Two such communities in our area have learned valuable lessons the hard way, and have taken steps to prepare for what Sandy could bring.

Eight years ago in September, the people of Carnegie learned what they were made of when Chartiers Creek breeched its banks driven by Hurricane Ivan, destroying homes and businesses.

“We are as prepared as we can be,” said Chief Jeff Harbin, of the Carnegie Police Department. “Right now, we’re just at the mercy of Mother Nature.”

But Chartiers Creek, and it’s feeders, are now dredged and clear of debris.

Public Works trucks were loading up chainsaws and temporary stop signs in case of power outages due to Superstorm Sandy.

They were also giving special attention to catch basins that plugged up and swamped Carnegie before.

George Beck lives on Diamond Alley, which was badly flooded last time around.

“I check the creeks, see how high the creeks are,” he said. “If I can see them from the road, I know something’s wrong.
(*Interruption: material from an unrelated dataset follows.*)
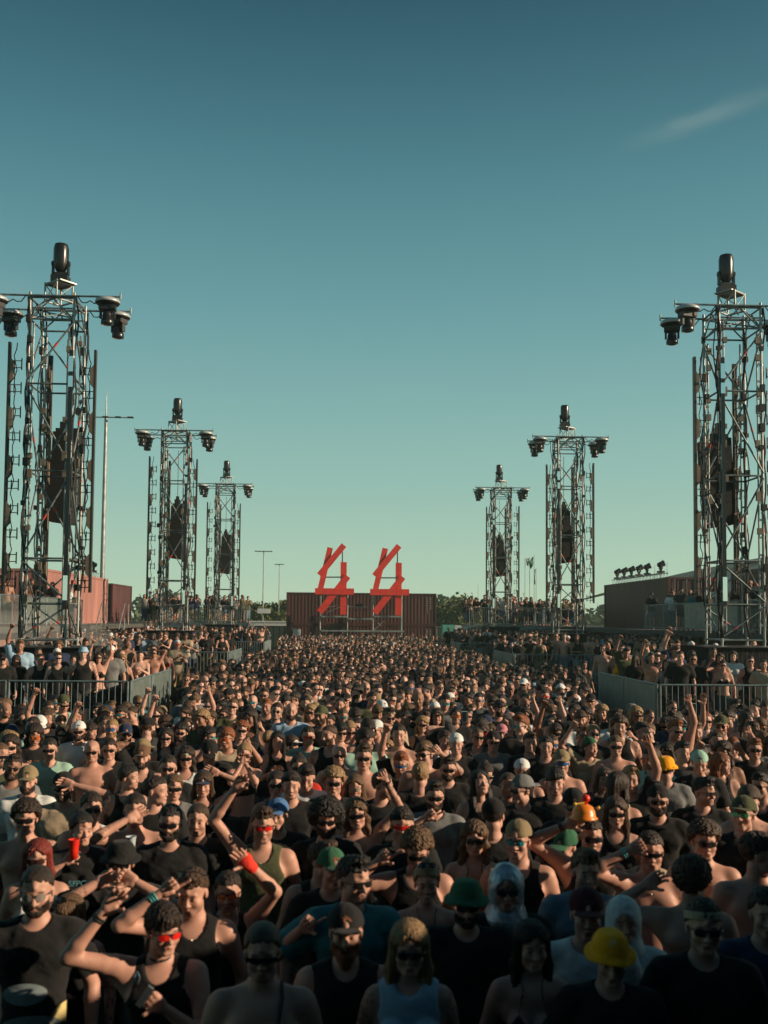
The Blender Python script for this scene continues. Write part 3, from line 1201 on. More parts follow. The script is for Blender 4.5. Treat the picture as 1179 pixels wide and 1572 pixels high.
def person(spec, loc, rz, sc, lod, label, group='people in the crowd'):
    """spec: sex fat arms hair hcol hat hatcol gl glcol beard top tcol skin yaw pitch tilt var bottoms"""
    sex, fat, arms = spec['sex'], spec['fat'], spec['arms']
    ak = spec.get('akey') or arms
    HM = head_matrix(sex, spec['yaw'], spec['pitch'], spec['tilt'])
    key = ('body', sex, fat, ak, lod, spec['var'], spec['stub'], round(spec['yaw'], 2), round(spec['pitch'], 2), round(spec['tilt'], 2))
    if key not in MC:
        bV, bQ, sk = body_mesh(sex, fat, arms, lod, spec.get('akey'))
        hV, hQ, hT = head_mesh(sex, spec['var'], lod, spec['stub'])
        hV2 = xf(hV, HM)
        V = np.concatenate([bV, hV2])
        Q = np.concatenate([bQ, hQ + len(bV)])
        T = np.concatenate([skin_tint(bV, int(spec['var'])), hT])
        MC[key] = mesh_np('person', V, Q, M_SKIN, True, T)
    p = link('person', MC[key])
    p.location = loc
    p.rotation_euler = (0, 0, rz)
    p.scale = (sc, sc, sc)
    p.color = (*spec['skin'], 1)
    tag(p, label, 'person', group)

    def kid(name, me, col, M=None):
        o = link(name, me, p)
        if M is not None:
            o.matrix_local = M
        o.color = (*col, 1)
        return o
    if spec['hat'] in ('cap', 'backcap', 'bucket', 'beanie') and spec['hair'] in ('short', 'quiff', 'fringe', 'curly', 'bun', 'pony'):
        spec['hair'] = 'buzz' if spec['hair'] not in ('bun', 'pony') else 'long'
    if spec['hair'] and spec['hair'] != 'bald':
        V, Q = hair_mesh(spec['hair'], lod)
        if spec['hair'] == 'hood':
            kid('hood', bm_(('hood', lod, 'hoodmat' in spec), 'hood', V, Q, spec.get('hoodmat', M_CLOTH)), spec['hcol'], HM)
        else:
            kid('hair', bm_(('hair', spec['hair'], lod), 'hair', V, Q, M_HAIR), spec['hcol'], HM)
    if spec['beard']:
        V, Q = beard_mesh(spec['beard'], lod)
        kid('beard', bm_(('beard', spec['beard'], lod), 'beard', V, Q, M_HAIR), spec['bcol'], HM)
    if spec['hat']:
        V, Q = hat_mesh(spec['hat'], lod)
        nm = {'cap': 'cap', 'backcap': 'cap', 'bucket': 'bucket_hat', 'beanie': 'beanie', 'band': 'headband'}[spec['hat']]
        kid(nm, bm_(('hat', spec['hat'], lod), nm, V, Q, M_CLOTH), spec['hatcol'], HM)
    if spec['gl']:
        gk = ('gl', spec['gl'], lod)
        if gk not in MC:
            V, F, MI = glasses_mesh(spec['gl'], lod)
            me = bpy.data.meshes.new('sunglasses')
            me.from_pydata([tuple(q) for q in V], [], F)
            a = me.attributes.new('tint', 'FLOAT_COLOR', 'POINT')
            a.data.foreach_set('color', np.ones(len(V) * 4, dtype=np.float32))
            me.materials.append(M_GLOSS)
            me.materials.append(mat('black frame', (0.012, 0.012, 0.013), 0.3))
            me.polygons.foreach_set('material_index', MI)
            me.update()
            MC[gk] = me
        up = Matrix.Translation((0, 0.038, 0.085)) @ Matrix.Rotation(R(-28), 4, 'X') if spec.get('glup') else Matrix.Identity(4)
        kid('sunglasses', MC[gk], spec['glcol'], HM @ up)
    if spec['top']:
        V, Q = top_mesh(spec['top'], sex, fat, arms, lod, spec.get('akey'))
        nm = {'tee': 'tshirt', 'tank': 'tank_top', 'long': 'jacket', 'bra': 'bikini_top', 'halter': 'halter_top', 'vest': 'vest'}[spec['top']]
        kid(nm, bm_(('top', spec['top'], sex, fat, ak, lod), nm, V, Q, M_CLOTH), spec['tcol'])
    if spec.get('neck'):
        if 'neck' not in MC:
            b = MB()
            P = []
            for i in range(27):
                t = 2 * math.pi * i / 26
                f = (1 + math.cos(t)) / 2
                P.append((0.068 * math.sin(t), 0.03 - (0.08 + 0.045) * math.cos(t) * (1 if math.cos(t) > 0 else 0.6), 1.50 - 0.075 * f ** 2))
            b.path(P, 0.0035, 5)
            me = bpy.data.meshes.new('necklace'); me.from_pydata(b.V, [], b.F)
            me.materials.append(mat('necklace metal', (0.6, 0.55, 0.45), 0.3, 0.9))
            MC['neck'] = me
        kid('necklace', MC['neck'], (1, 1, 1))
    V, Q = legs_mesh(spec['bottoms'], sex, fat, lod)
    kid('shorts' if spec['bottoms'] == 'shorts' else 'trousers', bm_(('legs', spec['bottoms'], sex, fat, lod), 'trousers', V, Q, M_CLOTH), spec['lcol'])
    return p


# ================================================================ THE PLACE
M_GALV = mat('galvanised steel', (0.34, 0.37, 0.355), 0.45, 0.45, noise=0.35, nscale=3, bump=0.1)
M_TUBE = mat('scaffold tube', (0.22, 0.27, 0.27), 0.5, 0.55, noise=0.45, nscale=5)
M_BLACK = mat('black powder coat', (0.018, 0.019, 0.020), 0.5, noise=0.3, nscale=6)
M_BLACKG = mat('black glossy housing', (0.014, 0.015, 0.017), 0.28, noise=0.2, nscale=3)
M_RUBBER = mat('black cable', (0.012, 0.012, 0.012), 0.7)
M_TAPE = mat('red tape', (0.55, 0.05, 0.03), 0.6)
M_RIM = mat('pale cover', (0.42, 0.46, 0.46), 0.35, 0.2)
M_LENS = mat('lens glass', (0.02, 0.03, 0.04), 0.06, spec=1.0)
M_TAN = mat('tan power box', (0.20, 0.165, 0.12), 0.55, noise=0.25, nscale=4)
M_MIRR = mat('reflection mirror', (0.85, 0.88, 0.9), 0.10, 1.0)  # mirror surface standing in for white reflections on the near masts
M_FLAG = mat('faded flag cloth', (0.30, 0.36, 0.30), 0.8)
M_CAB = mat('matt black cabinet', (0.007, 0.007, 0.008), 0.75)
M_STRIP = mat('mast back plate', (0.06, 0.056, 0.047), 0.45, 0.3, noise=0.3, nscale=3)
M_SILVER = mat('crinkled silver foil', (0.42, 0.50, 0.58), 0.42, 0.55, noise=0.4, nscale=14, bump=0.7, bscale=22, bdist=0.01)
M_DRAPE = mat('black drape', (0.012, 0.013, 0.014), 0.95, bump=0.6, bscale=6, stretch=(3, 3, .4), bdist=.05)
M_RED = mat('red painted board', (0.90, 0.055, 0.035), 0.55, noise=0.16, nscale=2.5, bump=0.12, bscale=30)
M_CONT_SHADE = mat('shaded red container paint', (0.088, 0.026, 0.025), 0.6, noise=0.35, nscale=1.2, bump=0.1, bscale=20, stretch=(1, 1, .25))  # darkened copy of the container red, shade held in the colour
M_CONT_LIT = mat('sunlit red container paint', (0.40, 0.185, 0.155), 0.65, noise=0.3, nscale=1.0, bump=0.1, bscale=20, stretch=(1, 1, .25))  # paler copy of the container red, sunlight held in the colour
M_DECK = mat('grey plywood deck', (0.075, 0.075, 0.068), 0.8, noise=0.3, nscale=3)
M_WHITE = mat('white paint', (0.6, 0.62, 0.6), 0.6)
M_CLOTHW = mat('white tarpaulin', (0.55, 0.58, 0.55), 0.75, bump=.4, bscale=3, bdist=.05)
M_FENCE = mat('barrier steel', (0.20, 0.27, 0.28), 0.42, 0.5, noise=0.35, nscale=4)
M_SCRIM = mat('barrier sheet panel', (0.27, 0.31, 0.27), 0.55, 0.2, noise=0.25, nscale=2.5)
M_ASPH = mat('asphalt', (0.052, 0.052, 0.050), 0.9, noise=0.35, nscale=1.5, bump=.3, bscale=80)
M_GRASS = mat('dry grass', (0.075, 0.085, 0.035), 0.95, noise=0.4, nscale=0.15)
M_LEAF = mat('leaves', (0.12, 0.14, 0.04), 0.85, noise=0.5, nscale=0.5)
M_LEAF2 = mat('darker leaves', (0.07, 0.10, 0.035), 0.85, noise=0.5, nscale=0.5)
M_BARK = mat('bark', (0.07, 0.05, 0.035), 0.9)
M_ROOF = mat('blue grey roof sheet', (0.075, 0.115, 0.135), 0.4, 0.2, noise=0.1, nscale=.4)
M_GREEN = mat('green cloth', (0.05, 0.17, 0.12), 0.8)
M_ORANGE = mat('orange plastic', (0.75, 0.22, 0.02), 0.35)
M_TEALB = mat('mint cabinet', (0.10, 0.42, 0.34), 0.5)

# ground
me = mesh_np('ground', [(-3000, -400, 0), (3000, -400, 0), (3000, 4000, 0), (-3000, 4000, 0)], [(0, 1, 2, 3)], M_GRASS, False)
tag(link('ground', me), kind='structure')
me = mesh_np('asphalt_lot', [(-60, -30, .004), (60, -30, .004), (60, 120, .004), (-60, 120, .004)], [(0, 1, 2, 3)], M_ASPH, False)
tag(link('asphalt_lot', me), kind='structure')


# stage the photograph is taken from, with added unseen walls and roof shading the front rows
st = empty('stage', (-1, -2, 0))
tag(st, 'black festival stage deck with added shade walls at the front edge of the crowd', 'stage')
m = MB(); m.box((0, -2.2, 0.70), (26, 7.2, 1.40)); m.build('deck', M_DRAPE, st)
m = MB(); m.box((9.4, 0.2, 4.2), (0.5, 8.8, 8.4)); m.build('unseen_side_wall', M_DRAPE, st)  # added out of view to cast shade over the front rows
m = MB(); m.box((-10.4, -2.2, 4.2), (0.5, 4.0, 8.4)); m.build('unseen_side_wall', M_DRAPE, st)
m = MB(); m.box((-0.5, -2.6, 8.7), (20.4, 3.2, 0.5)); m.build('roof', M_DRAPE, st)  # added overhead, out of view, to hold sky light off the front
m = MB(); m.box((-0.5, -4.4, 4.2), (20.0, 0.4, 8.4)); m.build('unseen_back_wall', M_DRAPE, st)  # unseen, added with the roof to lower the ambient light in front

ss = empty('shade_stack', (3.55, 4.05, 0))  # added block outside the frame, its shadow darkens the right front corner
tag(ss, 'added unseen stack of black boxes shading the right front rows', 'loudspeaker')
for i in range(3):
    for j in range(2):
        m = MB(); m.box((0, -0.62 + 1.24 * j, 0.52 + 1.0 * i), (1.1, 1.2, 0.98)); m.box((-0.56, -0.62 + 1.24 * j, 0.52 + 1.0 * i), (0.02, 1.1, 0.88)); m.build('cabinet', M_BLACK, ss)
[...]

People are calling to make sure that we’re on top of things.”

Hurricane Ivan taught the people of Millvale a few lessons, too.
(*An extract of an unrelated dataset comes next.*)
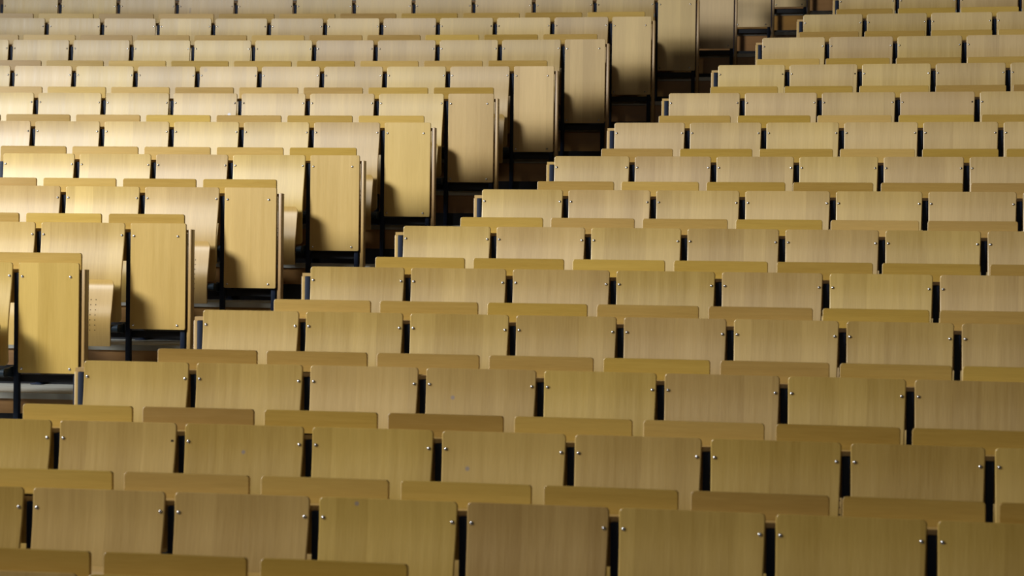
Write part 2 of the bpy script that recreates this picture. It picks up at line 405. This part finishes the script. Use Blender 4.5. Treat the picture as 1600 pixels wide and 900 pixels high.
# ------------------------------------------------------------------ per row: frame, shelf, end panel, end board
def row_ends(k, side):
    q = ROW[k]
    if side == 'R':
        n0, n1 = SEATS_R[k]; p = q['pR'] / q['R']
        return q['aR'] - n0 * p, q['aR'] + n1 * p
    n = SEATS_L.get(k, 1); return q['aL'] - (q['pw'] + n * q['pL']) / q['R'], q['aL']
def post_mesh(H, top):
    bm = bmesh.new(); box(bm, -0.015, 0.015, 0.018, 0.060, 0.0, H - top, 0.003)
    box(bm, -0.035, 0.035, -0.02, 0.09, 0.0, 0.008, 0.002)
    return finish(bm, 'post', M_steel)
for side in 'RL':
    for k in sorted(ROW):
        if side == 'R' and k not in SEATS_R: continue
        if side == 'L' and (k < 2): continue
        q = ROW[k]; a0, a1 = row_ends(k, side); H = HGT(k); R = q['R']
        blk = 'right block' if side == 'R' else 'left block'
        rown = ('%s row from the bottom' % ORD(k + 4)) if side == 'R' else ('%s row up' % ORD(k - 1))
        if side == 'R' and k < 0: a0 -= 0.006
        # frame: navy posts between the seats, black rails along the row
        root = link('seat_row_frame', None); place(root, k, (a0 + a1) / 2)
        tag(root, 'navy and black steel frame carrying the %s, %s' % (rown, blk), 'frame', 'steel row frames')
        pm = post_mesh(H, 0.058)
        if side == 'R':
            n0, n1 = SEATS_R[k]
            aa = [q['aR'] + (j * q['pR'] - GAP / 2) / R for j in range(-n0, n1 + 1)]
            if k >= 0: aa[0] = q['aR'] - (GAP / 2 + 0.004) / R
        else:
            n = SEATS_L.get(k, 1)
            aa = [q['aL'] - (q['pw'] + j * q['pL'] + GAP / 2) / R for j in range(0, n + 1)] + [q['aL'] - 0.022 / R]
        inv = Matrix.LocRotScale(root.location, root.rotation_euler, None).inverted()
        for a in aa:
            po = link('post', pm, root)
            po.matrix_local = inv @ Matrix.LocRotScale(P(k, a), Matrix.Rotation(-a, 3, 'Z'), None)
        for nm, args in (('base_rail', (0.062, 0.084, 0.0, 0.115)), ('seat_rail', (0.062, 0.084, 0.30, 0.345))):
            bm = bmesh.new(); arc_bar(bm, k, a0 - 0.0002, a1 - (0.008 / R if side == 'L' else 0), *args)
            for v in bm.verts: v.co = inv @ v.co
            link(nm, finish(bm, nm, M_black, smooth=False), root)
        # shelf behind the backrests
        bm = bmesh.new()
        s0, s1 = (a0 - (0.055 / R if k >= 0 else 0), a1) if side == 'R' else (a0, a1 + 0.004 / R)
        arc_bar(bm, k, s0, s1, 0.036, 0.104, -0.056, -0.038)
        for v in bm.verts: v.co.z += H
        c = P(k, (s0 + s1) / 2, 0.07, H - 0.05); 
        for v in bm.verts: v.co -= c
        bmesh.ops.bevel(bm, geom=[e for e in bm.edges if len(e.link_faces) == 2 and e.calc_face_angle(0) > 1.0], offset=0.002, segments=1, affect='EDGES')
        o = link('book_shelf', finish(bm, 'book_shelf', M_shelf), loc=c)
        tag(o, 'long narrow oak shelf behind the %s, %s' % (rown, blk), 'shelf', 'book shelves behind the rows')
        # upright boards closing the row at the aisle
        if side == 'L' or k >= 0:
            bm = bmesh.new()
            if side == 'R': box(bm, -0.058, -0.034, 0.030, 0.075, 0.0, H - 0.0385 - 0.0185, 0.002)
            else:
                box(bm, 0.005, 0.013, 0.018, 0.060, 0.0, H - 0.040, 0.0015)
                box(bm, 0.013, 0.031, 0.010, 0.080, 0.0, H - 0.036, 0.002)
            o = link('end_board', finish(bm, 'end_board', M_board if side == 'L' else M_shelf)); place(o, k, q['aR'] if side == 'R' else q['aL'])
            tag(o, 'narrow upright oak board, aisle end of the %s, %s' % (rown, blk), 'board', 'end boards along the aisle')
        if side == 'L':
            root = link('row_end_screen', None); place(root, k, q['aL'] - q['pw'] / 2 / R)
            bm = bmesh.new(); hp = H - 0.355
            prof, hw = rounded(H, 0.355, q['pw'] - 0.001, q['pw'] - 0.001, lambda d: 0.0, 0.012, 0.010, 4)
            plate(bm, prof, hw, 0.017, 0.0025)
            bd = link('board', finish(bm, 'board', M_panel), root)
            for x, z in ((-q['pw'] / 2 + 0.022, H - 0.08), (q['pw'] / 2 - 0.052, H - 0.08), (-q['pw'] / 2 + 0.022, 0.355 + 0.026), (q['pw'] / 2 - 0.052, 0.355 + 0.026)):
                bo = link('bolt', ME_bolt, bd); bo.location = (x, 0.0005, z)
            tag(root, 'tall oak panel with four bolts, aisle end of the %s, left block' % rown, 'screen', 'end panels along the aisle')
“But we’re not looking for some of the heavy downpours that were associated with Ivan,” said Jim Machajewski, Millvale’s emergency management coordinator.

But Millvale Emergency Management and police are monitoring Girty’s Run around the clock.

Also, Public Works is assessing water levels and storm sewers. The Army Corps of Engineers has also done a lot of work.

“Dredged the creek, clean it out, and bring it back to the proper levels – where it was prior to Ivan,” said Machajewski.

Even so, on Bureleine Street, where the creek runs through backyards, they’re not taking chances.

“Bring your stuff up from the basement, and get your stuff from the first floor and put it upstairs,” said resident Michelle Gibson.